Guam - A questionable settlement to a company that provided debris removal following Supertyphoon Paka back in 1998 has resulted in years of litigation and now a concerted effort by the government to get $11 million back. Following the supertyphoon in 1998, DRC, Inc. was hired by the government to conduct cleanup work for debris removal. 

Six years later, the company sued the government for $7 million plus interest for lack of payment. The government filed a motion for summary judgment contending no contract existed to pay DRC any more than what it already had, but the Federal Emergency Management Agency then authorized payments for GovGuam expenditures related to the cleanup.

On March 14, 2008 DRC and GovGuam, through then-governor Felix Camacho's chief of staff George Bamba, entered into a settlement agreement for $11.1 million and ten days later, the payment was made. Several weeks later the Attorney General's Office learned of the settlement as they had not authorized it. In February 2011 the presiding judge granted the AG's Office motion to set aside the settlement agreement. It's that decision that DRC has asked the court to reconsider.

And the AG's Office has asked for permission to amend their pleadings as they seek that money back from DRC. Two years ago Bamba defended his actions of settling the claim with DRC claiming he did so at the advice of the AG's Office. Two years ago, Bamba said what would happen if the settlement were invalidated, saying, "If he invalidates the settlement, then the government would still have to pay the vendor. Where we going to get the money? Well, we had the money from the congressional appropriation, but now since it was earmarked specifically for that purpose to resolve that case. The Government of Guam would have to give the money back to the treasury of the United States, which we don't have."

Bamba said it would be ironic to go after a company that the government owes money to believing they would just sue again and it would result in additional costs to the government. But Assistant Attorney General David Highsmith is pursuing the return of the $11 million as the presiding judge's order issued earlier this year authorized the AG's Office to oversee the settlement negotiations. Highsmith says they're willing to negotiate with DRC, but they want to get that money back first. Earlier this month they argued a motion asking to amend their pleadings to make the counterclaim.

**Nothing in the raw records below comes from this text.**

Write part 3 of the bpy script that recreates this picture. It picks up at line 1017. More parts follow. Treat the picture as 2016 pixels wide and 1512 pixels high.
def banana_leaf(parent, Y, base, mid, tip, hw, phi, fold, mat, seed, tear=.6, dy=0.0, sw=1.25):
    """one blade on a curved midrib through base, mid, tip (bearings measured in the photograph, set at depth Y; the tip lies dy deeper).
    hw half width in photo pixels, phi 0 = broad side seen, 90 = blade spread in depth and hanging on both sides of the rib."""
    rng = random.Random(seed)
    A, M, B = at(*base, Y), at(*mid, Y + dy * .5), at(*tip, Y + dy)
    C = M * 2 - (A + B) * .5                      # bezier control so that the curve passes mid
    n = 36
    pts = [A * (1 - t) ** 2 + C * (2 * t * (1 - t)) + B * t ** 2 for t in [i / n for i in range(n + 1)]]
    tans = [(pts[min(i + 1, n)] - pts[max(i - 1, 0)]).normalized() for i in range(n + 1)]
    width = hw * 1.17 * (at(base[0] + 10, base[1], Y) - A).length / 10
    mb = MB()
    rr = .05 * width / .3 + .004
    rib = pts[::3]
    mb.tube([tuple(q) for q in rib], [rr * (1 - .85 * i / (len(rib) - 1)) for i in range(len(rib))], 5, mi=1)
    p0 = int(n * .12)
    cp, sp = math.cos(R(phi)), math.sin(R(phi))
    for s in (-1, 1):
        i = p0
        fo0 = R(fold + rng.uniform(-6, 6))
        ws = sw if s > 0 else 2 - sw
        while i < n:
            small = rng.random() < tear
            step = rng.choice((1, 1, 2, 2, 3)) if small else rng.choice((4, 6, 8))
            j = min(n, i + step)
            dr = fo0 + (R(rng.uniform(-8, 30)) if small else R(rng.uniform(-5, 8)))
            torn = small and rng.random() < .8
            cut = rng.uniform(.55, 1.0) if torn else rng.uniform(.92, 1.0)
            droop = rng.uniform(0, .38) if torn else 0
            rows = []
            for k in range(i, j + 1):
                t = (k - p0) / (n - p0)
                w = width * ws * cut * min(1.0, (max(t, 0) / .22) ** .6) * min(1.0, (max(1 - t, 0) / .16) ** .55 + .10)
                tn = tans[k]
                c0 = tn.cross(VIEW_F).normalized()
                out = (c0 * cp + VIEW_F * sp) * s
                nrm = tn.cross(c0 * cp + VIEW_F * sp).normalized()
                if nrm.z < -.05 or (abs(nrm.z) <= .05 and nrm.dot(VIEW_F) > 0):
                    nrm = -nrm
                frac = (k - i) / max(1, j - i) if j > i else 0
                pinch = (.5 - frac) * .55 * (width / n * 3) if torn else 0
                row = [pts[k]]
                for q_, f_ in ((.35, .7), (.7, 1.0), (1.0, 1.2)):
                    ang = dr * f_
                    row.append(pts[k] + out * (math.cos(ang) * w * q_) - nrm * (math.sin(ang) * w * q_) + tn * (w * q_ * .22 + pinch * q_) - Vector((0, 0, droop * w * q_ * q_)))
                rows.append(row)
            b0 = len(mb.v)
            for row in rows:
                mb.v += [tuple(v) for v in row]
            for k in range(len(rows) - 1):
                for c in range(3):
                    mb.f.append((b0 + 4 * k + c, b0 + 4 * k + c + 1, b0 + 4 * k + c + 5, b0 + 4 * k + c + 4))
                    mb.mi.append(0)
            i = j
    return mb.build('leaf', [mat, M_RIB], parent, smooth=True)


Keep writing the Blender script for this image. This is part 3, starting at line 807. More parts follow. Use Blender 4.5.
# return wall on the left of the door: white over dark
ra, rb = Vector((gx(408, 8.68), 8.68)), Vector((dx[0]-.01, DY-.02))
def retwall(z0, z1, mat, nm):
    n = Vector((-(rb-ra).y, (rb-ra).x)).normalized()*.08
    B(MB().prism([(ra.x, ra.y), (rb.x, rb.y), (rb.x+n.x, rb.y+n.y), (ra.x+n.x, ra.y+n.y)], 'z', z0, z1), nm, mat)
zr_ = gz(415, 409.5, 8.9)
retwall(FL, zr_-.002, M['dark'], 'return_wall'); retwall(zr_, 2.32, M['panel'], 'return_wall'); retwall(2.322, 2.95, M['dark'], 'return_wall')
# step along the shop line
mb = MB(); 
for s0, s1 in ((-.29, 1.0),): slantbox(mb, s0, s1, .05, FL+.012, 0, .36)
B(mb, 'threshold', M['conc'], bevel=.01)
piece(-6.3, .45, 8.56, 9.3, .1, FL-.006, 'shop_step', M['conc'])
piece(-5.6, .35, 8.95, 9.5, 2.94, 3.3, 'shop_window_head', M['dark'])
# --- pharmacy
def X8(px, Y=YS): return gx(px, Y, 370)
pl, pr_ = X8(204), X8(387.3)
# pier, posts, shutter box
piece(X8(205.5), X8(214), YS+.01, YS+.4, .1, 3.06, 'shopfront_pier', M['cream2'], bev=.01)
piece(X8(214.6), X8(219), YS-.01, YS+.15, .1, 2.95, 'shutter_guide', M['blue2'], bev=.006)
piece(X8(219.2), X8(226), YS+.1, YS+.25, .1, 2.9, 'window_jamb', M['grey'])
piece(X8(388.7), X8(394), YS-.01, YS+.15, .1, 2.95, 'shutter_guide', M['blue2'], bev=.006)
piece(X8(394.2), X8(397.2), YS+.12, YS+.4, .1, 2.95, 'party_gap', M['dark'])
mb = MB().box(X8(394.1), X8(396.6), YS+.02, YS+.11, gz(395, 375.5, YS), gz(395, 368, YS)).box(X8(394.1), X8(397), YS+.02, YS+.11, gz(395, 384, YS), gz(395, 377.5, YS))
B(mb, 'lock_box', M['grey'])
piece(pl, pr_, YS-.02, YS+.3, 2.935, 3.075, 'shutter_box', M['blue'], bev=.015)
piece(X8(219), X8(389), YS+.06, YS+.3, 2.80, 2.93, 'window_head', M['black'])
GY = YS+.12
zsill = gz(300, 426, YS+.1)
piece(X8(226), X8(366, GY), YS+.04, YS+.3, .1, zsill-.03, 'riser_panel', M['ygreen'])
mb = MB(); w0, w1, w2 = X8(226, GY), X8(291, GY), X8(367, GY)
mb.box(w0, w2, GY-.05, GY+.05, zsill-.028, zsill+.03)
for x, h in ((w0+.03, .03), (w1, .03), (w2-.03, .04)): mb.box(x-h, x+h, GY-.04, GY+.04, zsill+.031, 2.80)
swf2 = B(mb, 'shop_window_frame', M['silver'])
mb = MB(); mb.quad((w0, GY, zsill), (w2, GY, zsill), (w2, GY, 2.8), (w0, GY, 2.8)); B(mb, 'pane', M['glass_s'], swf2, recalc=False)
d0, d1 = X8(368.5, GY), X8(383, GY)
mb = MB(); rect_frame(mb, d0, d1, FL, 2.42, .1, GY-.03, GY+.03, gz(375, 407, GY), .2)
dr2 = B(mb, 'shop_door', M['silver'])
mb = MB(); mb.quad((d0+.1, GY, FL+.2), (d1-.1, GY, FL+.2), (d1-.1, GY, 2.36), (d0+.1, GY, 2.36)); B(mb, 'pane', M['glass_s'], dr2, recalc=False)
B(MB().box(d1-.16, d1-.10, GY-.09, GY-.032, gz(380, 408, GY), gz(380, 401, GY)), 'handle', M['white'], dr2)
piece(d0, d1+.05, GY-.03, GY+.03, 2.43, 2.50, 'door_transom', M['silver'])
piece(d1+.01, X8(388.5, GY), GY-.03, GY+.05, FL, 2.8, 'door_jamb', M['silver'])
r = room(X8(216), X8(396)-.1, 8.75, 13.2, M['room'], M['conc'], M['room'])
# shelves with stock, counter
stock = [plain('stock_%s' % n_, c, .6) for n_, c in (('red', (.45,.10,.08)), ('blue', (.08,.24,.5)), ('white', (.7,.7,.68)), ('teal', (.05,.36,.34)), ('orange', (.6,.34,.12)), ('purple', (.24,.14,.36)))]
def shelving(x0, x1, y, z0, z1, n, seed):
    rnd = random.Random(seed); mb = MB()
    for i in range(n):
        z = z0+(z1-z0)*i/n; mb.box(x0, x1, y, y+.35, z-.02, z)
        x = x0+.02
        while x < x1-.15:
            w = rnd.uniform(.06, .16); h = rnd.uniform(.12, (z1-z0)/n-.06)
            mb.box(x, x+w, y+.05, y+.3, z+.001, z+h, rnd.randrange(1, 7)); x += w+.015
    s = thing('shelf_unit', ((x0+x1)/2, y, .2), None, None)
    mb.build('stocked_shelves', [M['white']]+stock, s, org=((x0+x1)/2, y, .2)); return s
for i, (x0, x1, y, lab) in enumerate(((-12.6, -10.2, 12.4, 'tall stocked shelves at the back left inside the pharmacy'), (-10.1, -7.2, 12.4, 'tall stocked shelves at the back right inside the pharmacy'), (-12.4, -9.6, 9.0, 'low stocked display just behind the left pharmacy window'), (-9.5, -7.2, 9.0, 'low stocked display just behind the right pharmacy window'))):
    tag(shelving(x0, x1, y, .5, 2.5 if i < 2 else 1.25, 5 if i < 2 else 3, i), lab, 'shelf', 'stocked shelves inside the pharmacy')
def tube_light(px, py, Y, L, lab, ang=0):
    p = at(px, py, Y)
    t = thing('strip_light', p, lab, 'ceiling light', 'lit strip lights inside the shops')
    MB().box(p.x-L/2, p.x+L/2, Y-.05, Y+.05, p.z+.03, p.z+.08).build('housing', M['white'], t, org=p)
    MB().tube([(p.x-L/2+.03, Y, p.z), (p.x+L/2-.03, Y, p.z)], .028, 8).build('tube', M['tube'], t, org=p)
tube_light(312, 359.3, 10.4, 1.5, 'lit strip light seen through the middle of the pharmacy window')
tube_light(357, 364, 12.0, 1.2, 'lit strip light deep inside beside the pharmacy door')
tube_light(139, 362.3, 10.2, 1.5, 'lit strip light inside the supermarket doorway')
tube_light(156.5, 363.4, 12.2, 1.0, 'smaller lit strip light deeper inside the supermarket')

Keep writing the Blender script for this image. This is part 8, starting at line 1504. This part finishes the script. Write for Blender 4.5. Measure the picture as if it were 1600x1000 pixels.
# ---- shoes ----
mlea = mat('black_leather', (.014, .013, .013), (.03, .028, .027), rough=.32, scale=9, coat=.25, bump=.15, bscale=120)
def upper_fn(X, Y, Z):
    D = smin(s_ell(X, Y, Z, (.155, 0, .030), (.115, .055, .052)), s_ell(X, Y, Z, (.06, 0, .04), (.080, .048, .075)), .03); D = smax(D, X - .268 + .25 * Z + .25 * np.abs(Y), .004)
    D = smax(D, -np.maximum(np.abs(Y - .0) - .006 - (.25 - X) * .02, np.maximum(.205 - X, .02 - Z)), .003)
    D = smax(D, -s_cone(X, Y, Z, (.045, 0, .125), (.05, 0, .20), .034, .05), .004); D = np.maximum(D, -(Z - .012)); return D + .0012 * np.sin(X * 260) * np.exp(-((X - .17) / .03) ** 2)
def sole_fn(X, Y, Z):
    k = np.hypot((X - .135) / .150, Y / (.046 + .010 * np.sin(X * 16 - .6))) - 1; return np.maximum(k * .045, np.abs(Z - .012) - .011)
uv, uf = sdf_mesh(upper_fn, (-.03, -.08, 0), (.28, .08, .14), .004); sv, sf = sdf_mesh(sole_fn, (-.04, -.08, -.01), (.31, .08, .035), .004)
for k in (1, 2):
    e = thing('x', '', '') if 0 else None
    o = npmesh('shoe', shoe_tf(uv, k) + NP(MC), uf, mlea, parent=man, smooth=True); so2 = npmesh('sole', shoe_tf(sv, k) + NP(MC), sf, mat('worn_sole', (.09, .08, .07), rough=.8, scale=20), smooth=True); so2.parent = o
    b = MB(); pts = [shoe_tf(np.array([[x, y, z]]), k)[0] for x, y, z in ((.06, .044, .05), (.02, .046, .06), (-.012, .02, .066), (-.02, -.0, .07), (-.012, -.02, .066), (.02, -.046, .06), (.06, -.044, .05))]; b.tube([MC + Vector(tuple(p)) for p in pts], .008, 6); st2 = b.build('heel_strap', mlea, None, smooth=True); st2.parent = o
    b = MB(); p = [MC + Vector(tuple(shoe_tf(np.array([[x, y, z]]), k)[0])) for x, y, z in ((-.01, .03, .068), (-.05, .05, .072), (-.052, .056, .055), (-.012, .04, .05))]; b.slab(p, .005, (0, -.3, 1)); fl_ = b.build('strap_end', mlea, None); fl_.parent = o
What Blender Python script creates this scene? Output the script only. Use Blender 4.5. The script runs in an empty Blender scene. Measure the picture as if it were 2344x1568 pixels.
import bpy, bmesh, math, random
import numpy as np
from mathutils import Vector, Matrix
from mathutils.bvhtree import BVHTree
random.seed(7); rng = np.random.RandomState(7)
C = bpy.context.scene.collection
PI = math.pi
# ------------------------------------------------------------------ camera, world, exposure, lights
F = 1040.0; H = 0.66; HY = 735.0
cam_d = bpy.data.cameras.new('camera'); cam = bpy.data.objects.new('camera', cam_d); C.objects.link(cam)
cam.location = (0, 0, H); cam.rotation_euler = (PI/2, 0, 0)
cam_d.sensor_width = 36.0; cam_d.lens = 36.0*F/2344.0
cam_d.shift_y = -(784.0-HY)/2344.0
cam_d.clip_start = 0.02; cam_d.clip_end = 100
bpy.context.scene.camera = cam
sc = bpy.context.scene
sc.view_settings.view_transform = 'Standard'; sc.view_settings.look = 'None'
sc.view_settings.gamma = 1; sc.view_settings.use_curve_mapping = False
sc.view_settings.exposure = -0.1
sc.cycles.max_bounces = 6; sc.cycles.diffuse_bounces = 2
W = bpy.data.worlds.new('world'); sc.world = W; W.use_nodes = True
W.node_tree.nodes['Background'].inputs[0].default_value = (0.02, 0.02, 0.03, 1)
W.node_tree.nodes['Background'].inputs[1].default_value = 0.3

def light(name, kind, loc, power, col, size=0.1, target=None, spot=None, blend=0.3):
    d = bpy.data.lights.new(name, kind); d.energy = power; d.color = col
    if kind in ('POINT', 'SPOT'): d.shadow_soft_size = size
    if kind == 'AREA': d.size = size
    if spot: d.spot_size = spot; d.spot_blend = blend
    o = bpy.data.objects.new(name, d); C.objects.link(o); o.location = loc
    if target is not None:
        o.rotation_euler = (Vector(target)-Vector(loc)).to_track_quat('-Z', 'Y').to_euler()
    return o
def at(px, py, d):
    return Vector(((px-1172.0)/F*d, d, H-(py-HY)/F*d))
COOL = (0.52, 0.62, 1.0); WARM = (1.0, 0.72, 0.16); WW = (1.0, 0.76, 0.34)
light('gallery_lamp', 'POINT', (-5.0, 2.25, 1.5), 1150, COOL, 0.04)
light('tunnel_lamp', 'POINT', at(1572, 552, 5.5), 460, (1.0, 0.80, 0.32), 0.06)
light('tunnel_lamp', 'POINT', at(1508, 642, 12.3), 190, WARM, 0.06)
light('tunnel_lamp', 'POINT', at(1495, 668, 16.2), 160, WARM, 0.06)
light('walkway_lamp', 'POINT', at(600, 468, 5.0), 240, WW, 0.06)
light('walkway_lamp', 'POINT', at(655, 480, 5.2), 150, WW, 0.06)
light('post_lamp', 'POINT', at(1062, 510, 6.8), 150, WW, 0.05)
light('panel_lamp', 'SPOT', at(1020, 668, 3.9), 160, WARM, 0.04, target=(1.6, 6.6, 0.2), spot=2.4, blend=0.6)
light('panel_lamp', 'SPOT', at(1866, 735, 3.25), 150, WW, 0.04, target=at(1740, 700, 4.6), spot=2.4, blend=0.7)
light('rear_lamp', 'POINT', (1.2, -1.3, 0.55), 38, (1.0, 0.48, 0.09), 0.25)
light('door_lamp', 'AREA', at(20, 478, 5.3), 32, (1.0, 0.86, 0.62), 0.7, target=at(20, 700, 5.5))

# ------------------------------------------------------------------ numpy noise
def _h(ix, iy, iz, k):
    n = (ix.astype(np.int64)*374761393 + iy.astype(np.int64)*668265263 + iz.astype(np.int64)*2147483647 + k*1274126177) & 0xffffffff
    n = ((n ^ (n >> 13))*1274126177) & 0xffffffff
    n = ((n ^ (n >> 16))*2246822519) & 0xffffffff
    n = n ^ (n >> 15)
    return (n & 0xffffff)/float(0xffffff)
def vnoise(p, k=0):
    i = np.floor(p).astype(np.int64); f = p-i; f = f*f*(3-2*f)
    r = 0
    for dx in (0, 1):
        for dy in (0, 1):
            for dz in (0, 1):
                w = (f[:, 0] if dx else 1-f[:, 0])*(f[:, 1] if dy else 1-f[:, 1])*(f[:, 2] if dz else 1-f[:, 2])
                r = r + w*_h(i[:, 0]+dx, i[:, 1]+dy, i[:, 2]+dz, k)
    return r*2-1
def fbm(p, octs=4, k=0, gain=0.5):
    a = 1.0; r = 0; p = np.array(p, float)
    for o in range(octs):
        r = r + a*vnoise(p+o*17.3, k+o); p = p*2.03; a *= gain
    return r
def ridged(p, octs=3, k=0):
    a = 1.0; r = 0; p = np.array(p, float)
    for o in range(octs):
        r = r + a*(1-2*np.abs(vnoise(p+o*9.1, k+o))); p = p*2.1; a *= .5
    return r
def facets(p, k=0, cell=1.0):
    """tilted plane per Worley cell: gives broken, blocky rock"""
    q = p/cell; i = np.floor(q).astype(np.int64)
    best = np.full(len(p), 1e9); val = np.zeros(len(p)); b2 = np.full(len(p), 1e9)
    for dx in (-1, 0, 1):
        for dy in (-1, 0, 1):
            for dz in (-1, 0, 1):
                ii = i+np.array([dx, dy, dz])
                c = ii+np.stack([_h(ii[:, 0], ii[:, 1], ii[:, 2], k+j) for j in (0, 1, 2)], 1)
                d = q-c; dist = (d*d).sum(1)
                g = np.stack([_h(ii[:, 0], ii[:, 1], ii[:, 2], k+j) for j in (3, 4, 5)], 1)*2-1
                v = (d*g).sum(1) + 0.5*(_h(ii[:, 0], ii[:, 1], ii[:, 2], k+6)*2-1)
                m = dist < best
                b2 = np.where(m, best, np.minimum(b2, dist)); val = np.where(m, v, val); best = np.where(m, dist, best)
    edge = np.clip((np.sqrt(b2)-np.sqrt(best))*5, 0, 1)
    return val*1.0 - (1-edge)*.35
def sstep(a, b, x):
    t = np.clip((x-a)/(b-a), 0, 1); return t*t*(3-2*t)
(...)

DRC meanwhile has also moved to have the judge recuse himself from the case, claiming he has a conflict of interest with the former assistant AG Bill Bischoff, who was working on the lawsuit.  Both the judge and Bischoff have interest in an unrelated case dealing with a coral pit in Dededo.

Highsmith says the judge will have to first decide on the recusal motion before deciding whether to allow the government to amend its pleadings to pursue the return of the $11 million dollars.